Has all that reading this library of ‘edgy’ authors revealed anything useful? Raking over these hot embers of long-dead authors’ minds, does it not burn the feat to tread on them? What rest is there in that?
The tangled growth of these writers thoughts, are they not the briers and thorns that catch on the clothing of the spirit? Do such things allay worry? Are they a guide to anything but the dead end of a maze?
Are these books by these authors not really like the lure of the fowler? Their content like the net that is attached to the lure?
The word ‘net’ is one of definite imagery. Its requisite quality is that it should be more or less concealed. Even when seen by eyes ignorant of its purpose, it is little to look at. Taken in detail it is slight, even weak. But it is so woven mesh into mesh that it is formidably strong while perfectly elastic, as tenacious as it is frail.
These books and authors give no power to tread on the ‘serpents and scorpions and power of the enemy’ – the fowler standing close to his net – so that ‘nothing shall in any wise hurt you’. Looking at the net will not disentangle you from it.
Christians are a liminal people. As the Apostle Paul reminded his converts, they are strangers and pilgrims in the world. As outlanders it would not suit them to attempt to find an ‘abiding city’. They are a new creation and must not look back.

Miriam Cotton
Miriam Cotton
3 months ago

You’ve a great career in parody ahead.

Ina J.
Ina J.
3 months ago

I wish I knew what this commenter is talking about

Miriam Cotton
Miriam Cotton
3 months ago

Not good Freddie.
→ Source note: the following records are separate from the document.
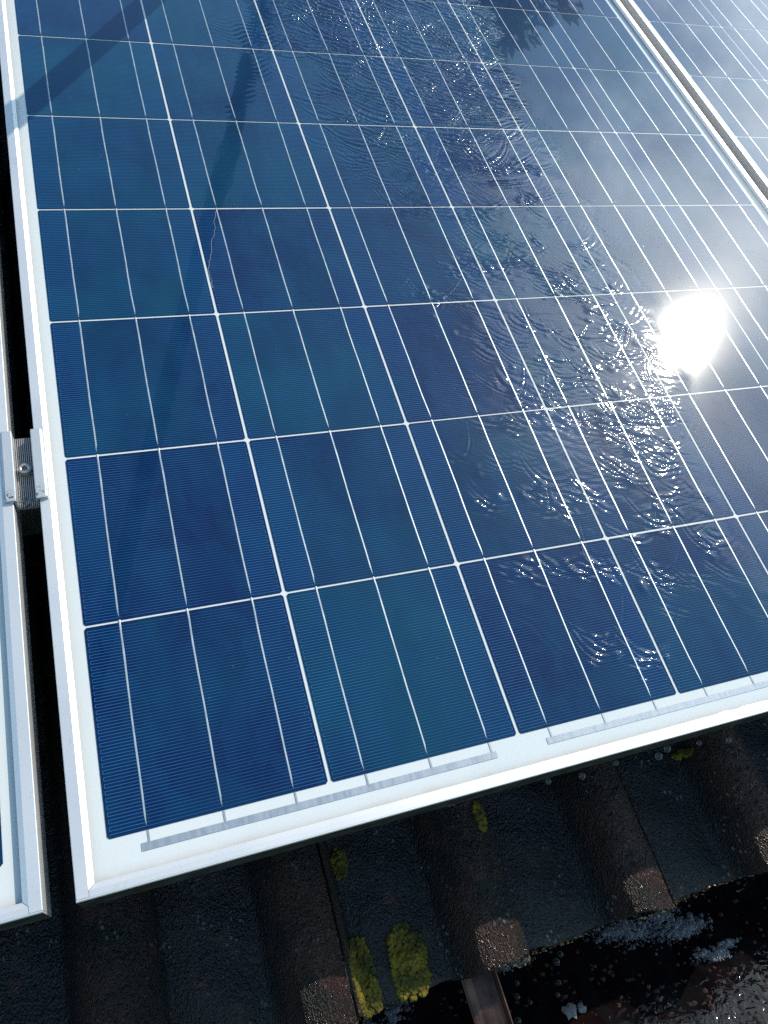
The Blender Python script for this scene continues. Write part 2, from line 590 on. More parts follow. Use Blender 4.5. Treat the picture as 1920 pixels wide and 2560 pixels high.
def tile_mesh(seed):
    rg = np.random.RandomState(seed)
    nx, ny = 150, 190
    xs = np.linspace(0.0012, TW - 0.0012, nx)
    ys = np.linspace(0, TL, ny) ** 1.0
    ph = rg.rand(6) * 6.28
    vs, fs = [], []
    for j in range(ny):
        for i in range(nx):
            x, y = xs[i], ys[j]
            z = roll_h(x - 0.140)             # tile local x=0 is roof x=-0.14
            z -= 0.0013 * max(0.0, 1 - y / 0.006) ** 2 * 1.5
            z += 0.0007 * math.sin(x * 90 + ph[0] + 2 * math.sin(y * 40 + ph[1])) + 0.0005 * math.sin(y * 130 + ph[2] + x * 60)
            z += (rg.randn() * 0.00042 + abs(rg.randn()) ** 3 * 0.00010) * (0.35 + 0.65 * min(1.0, roll_h(x - 0.140) / 0.02))
            yy = y + (0.0016 * math.sin(x * 70 + ph[3]) + 0.0008 * math.sin(x * 210 + ph[4]) if j == 0 else 0)
            vs.append((x, yy, z))
    for j in range(ny - 1):
        for i in range(nx - 1):
            a = j * nx + i
            fs.append((a, a + 1, a + nx + 1, a + nx))
    # nose, sides and underside give the tile its thickness
    T = 0.013
    def rim(idx, flip):
        b0 = len(vs)
        for k in idx:
            x, y, z = vs[k]
            vs.append((x, y + 0.0015, z - T))
        for k in range(len(idx) - 1):
            q = (idx[k], idx[k + 1], b0 + k + 1, b0 + k)
            fs.append(q[::-1] if flip else q)
    rim([i for i in range(nx)], True)
    rim([(ny - 1) * nx + i for i in range(nx)], False)
    rim([j * nx for j in range(ny)], False)
    rim([j * nx + nx - 1 for j in range(ny)], True)
    me = mesh_data('roof_tile', vs, fs, M_tile, True)
    return me


tms = [tile_mesh(s) for s in range(4)]
rr = random.Random(3)
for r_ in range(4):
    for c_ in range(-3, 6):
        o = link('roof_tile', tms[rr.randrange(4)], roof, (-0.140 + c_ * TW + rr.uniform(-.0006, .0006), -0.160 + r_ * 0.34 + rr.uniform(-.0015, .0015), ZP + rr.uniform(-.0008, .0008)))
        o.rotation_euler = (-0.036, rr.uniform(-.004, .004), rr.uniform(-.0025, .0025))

# ------------------------------------------------------------------ solar panels (millimetres)
PX, PY = 159.3177, 158.5
CW, CH = 156.5, 156.4
NC, NR = 6, 10
GXL, GXR = 1.4, NC * PX - 1.4
TOPY = NR * PY - 2.1
XL, XR = GXL - 22.4, GXR + 22.4               # -21 .. 977
YB, YT = -34.6, TOPY + 34.6
ZT, ZG = 6.0, 3.5                             # frame lip, glass (cell faces are z = 0)


def mmv(m):
    m.v = [(x * MM, y * MM, z * MM) for x, y, z in m.v]
    return m


def side_rail(sgn):
    prof = [(0, -34), (0, 5.5), (0.5, 6), (8.0, 6), (8.02, 6), (11.8, 3.9), (11.8, 3.6), (2, 3.6), (2, -32), (13, -32), (13, -34)]
    yb, yt = YB + 1.6, YT - 1.6
    ends = [(yb, yt)] * 11
    ends = list(ends)
    ends[4] = (YB + 5.8, YT - 5.8)
    ends[5] = (YB + 9.4, YT - 9.4)
    ends[6] = (YB + 9.4, YT - 9.4)
    ends[7] = (YB + 9.4, YT - 9.4)
    x0 = XL if sgn < 0 else XR
    m = MB()
    m.sweep([(x0 + a, z) if sgn < 0 else (x0 - a, z) for a, z in prof], ends, 'y', False)
    return mmv(m).mesh('frame_rail', M_frame)


def end_rail(sgn):
    y0 = YB if sgn < 0 else YT
    fl = lambda pr: [(y0 + a, z) if sgn < 0 else (y0 - a, z) for a, z in pr]
    m = MB()
    strip = [(0, -34), (0, 5.4), (0.6, 6), (1.4, 6), (1.4, -34)]
    m.sweep(fl(strip), [(XL, XR)] * 5, 'x')
    prof = [(1.5, 3), (1.5, 6), (5.6, 6), (9.2, 3.9), (9.2, 3.6), (2, 3.6)]
    inn, bev = (XL + 8.25, XR - 8.25), (XL + 12.1, XR - 12.1)
    m.sweep(fl(prof), [inn, inn, inn, bev, bev, inn], 'x', False)
    m.sweep(fl([(2, -32), (14, -32), (14, -34), (2, -34)]), [(XL + 14, XR - 14)] * 4, 'x')
    me = mmv(m).mesh('frame_rail', M_frame)
    me.materials.append(M_shade_grime)
    for p in me.polygons:                          # outward wall: shade painted in as a darker colour, with some grime
        if abs(p.normal.y) > 0.9 and p.normal.y * sgn > 0 and p.center.z < 0.0 and p.area > 0.01:
            p.material_index = 1
    return me


def cell_mesh():
    m = MB()
    c = 1.6
    m.prism([(c, 0), (CW - c, 0), (CW, c), (CW, CH - c), (CW - c, CH), (c, CH), (0, CH - c), (0, c)], -0.4, 0.0)
    return mmv(m).mesh('solar_cell', M_cell)


def busbar_mesh(seed):
    """soldered ribbon: pointed at the low end, runs on over the upper gap; slightly wavy"""
    rg = random.Random(seed)
    ys = [3.0, 6.0, 10.0, 30, 55, 80, 105, 130, 150, CH + 2.2]
    hw = [0.10, 0.38, 0.66, 0.68, 0.72, 0.66, 0.68, 0.73, 0.70, 0.60]
    cx = [0.1] + [rg.uniform(-0.28, 0.28) for _ in ys[1:]]
    zt = [0.12, 0.22, 0.24] + [0.24] * 6 + [0.10]
    vs, fs = [], []
    for y, h, x, z in zip(ys, hw, cx, zt):
        vs += [(x - h, y, 0.02), (x - h * 0.7, y, z), (x + h * 0.7, y, z), (x + h, y, 0.02)]
    for i in range(len(ys) - 1):
        a = 4 * i
        for k in range(3):
            fs.append((a + k, a + k + 1, a + k + 5, a + k + 4)[::-1])
    m = MB()
    m.add(vs, fs)
    return mmv(m).mesh('busbar', M_bus, fix=False)


def wet_amount(x, y):
    """how much of the pane the running water covers (mm, roof-plane coordinates)"""
    xl = np.interp(y, [-40, -2, 30, 74, 162, 261, 378, 513, 630, 750, 852, 1066, 1300], [262, 285, 305, 312, 318, 322, 296, 262, 214, 196, 205, 268, 300])
    xr = np.interp(y, [-40, -5, 37, 111, 156, 254, 350, 480, 580, 717, 932, 1122, 1300], [700, 690, 650, 634, 622, 640, 652, 684, 672, 652, 682, 694, 700])
    wob = 6 * np.sin(y / 23.0) + 4 * np.sin(y / 9.0 + 1.3) + 9 * np.sin(y / 61.0 + 2)
    wl = np.clip((x - (xl - 14 + wob)) / 52.0, 0, 1)
    wr = np.clip(((xr + 16 + 1.3 * wob) - x) / 46.0, 0, 1)
    s = np.minimum(wl, wr)
    return s * s * (3 - 2 * s)


def glass_mesh(wetted):
    step = 6.0
    nx = int((XR - XL - 22) / step) + 1
    ny = int((YT - YB - 16) / step) + 1
    if not wetted:
        nx = ny = 2
    xs = np.linspace(XL + 11, XR - 11, nx)
    ys = np.linspace(YB + 8, YT - 8, ny)
    X, Y = np.meshgrid(xs, ys)
    vs = np.stack([X.ravel(), Y.ravel(), np.full(X.size, ZG)], 1) * MM
    fs = []
    for j in range(ny - 1):
        for i in range(nx - 1):
            a = j * nx + i
            fs.append((a, a + 1, a + nx + 1, a + nx))
    me = mesh_data('glass_pane', vs.tolist(), fs, M_glass)
    if wetted:
        at = me.attributes.new('wet', 'FLOAT', 'POINT')
        at.data.foreach_set('value', np.clip(wet_amount(X, Y) * 5.0 - 0.15, 0, 1).ravel().astype(np.float32))
    return me


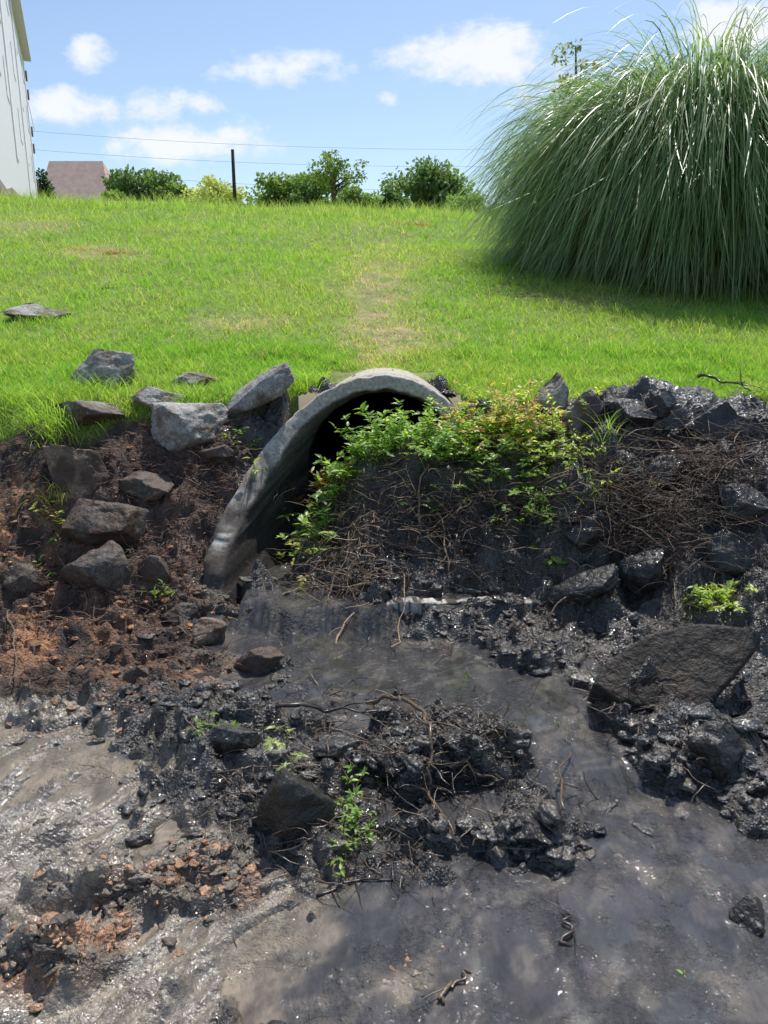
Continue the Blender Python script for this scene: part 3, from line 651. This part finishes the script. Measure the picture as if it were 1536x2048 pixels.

You spent a lot of time trying to corner NP into making an apparent admission that she never actually made – but you did your best to make it seem that she had. As if you wanted from the outset the triumph of that admission. There was at times a patronising coldness and explain-yourself-young-lady headmasterishness in your approach. With dollops of faux sympathy and agreement thrown in, the better to trick her into almost saying things which she had repeatedly shown she did not think or believe. Not sure if this wasn’t the cruelest interview I’ve seen.

Josh Allan
Josh Allan
3 months ago
Reply to  Miriam Cotton

I still have ten minutes left but I feel as though we’ve watched different interviews? Freddie came across as sympathetic, and the purpose of the interview was to provide Nina with a platform to defend herself.

Miriam Cotton
Miriam Cotton
3 months ago
Reply to  Josh Allan

I’m a big fan of FS and UnHerd and agree that ordinarily his manner is as pleasant as it is searching. He’s very good at interviews – subtle and disarming. He achieves more without confrontation than and any of the more adversarial interviewers. This site is an oasis of civility where opposing ideas can be discussed without the foaming outrage that typify so many others. He wasn’t being his usual decent self, imho.